Alexandra David Neel
1868-1969
Alexandra David Neel was a Belgian-French explorer, spiritualist, Buddhist, anarchist, opera singer, and writer. She is most known for her 1924 visit to Lhasa, Tibet, when it was forbidden to foreigners.
When David Neel was 2 years old, her father Louis David, appalled by the execution of the last Communards, took her to see the Communards Wall at Pere-Lachaise cemetery in Paris. She never forgot this encounter with the face of death, from which she first learned of the ferocity of humans.
At the age of 15, she had been exercising austerities such as fasting and corporal torments drawn from biographies of ascetic saints found in the library of one of her female relatives. In the same year she ran away from a holiday with family to try and embark for England but lack of money forced her back.

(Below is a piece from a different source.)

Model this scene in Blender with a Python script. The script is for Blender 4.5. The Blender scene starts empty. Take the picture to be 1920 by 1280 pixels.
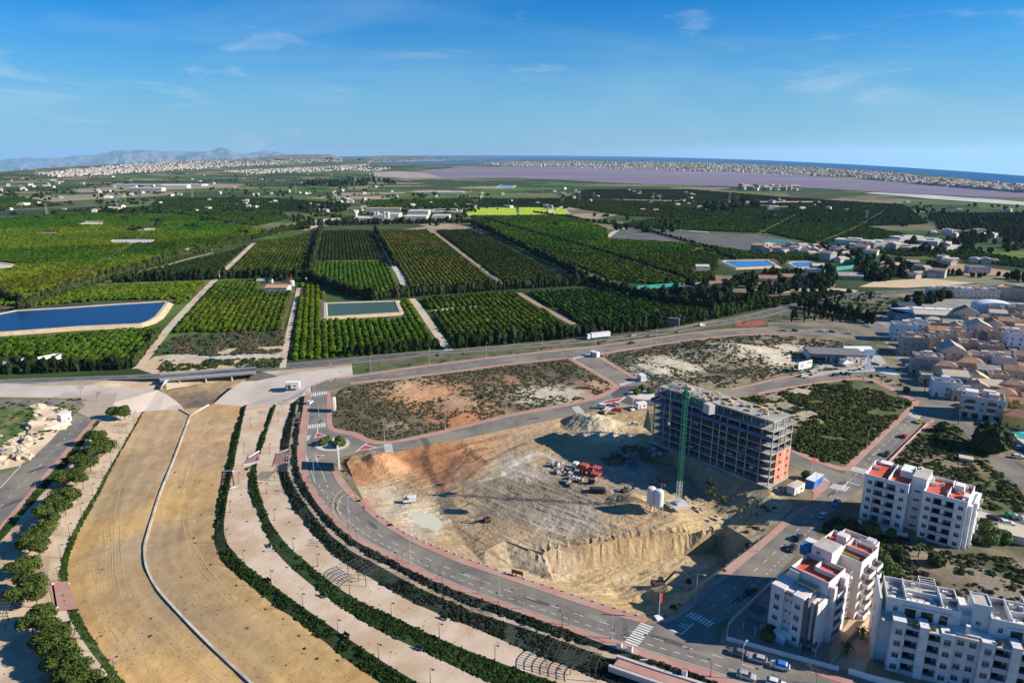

At the age of 18, David Neel had already visited England, Switzerland, and Spain on her own.
She joined various secret societies and reached the thirtieth degree of the Scottish Rite of Freemasonry.
In 1912 she met the 13th Dalai Lama in exile and he encouraged her to learn Tibetan.
David Neel wrote 30 books about Eastern religion, philosophy, and her travels including “Magic and Mystery in Tibet” which was published in 1929.
Her teachings influenced the beat writers, Jack Kerouac and Allen Ginsberg and the popularizers of Eastern philosophy Alan Watts and Ram Dass.
“Who knows the flower best? The one who reads about it in a book, or the one who finds it wild on the mountainside.”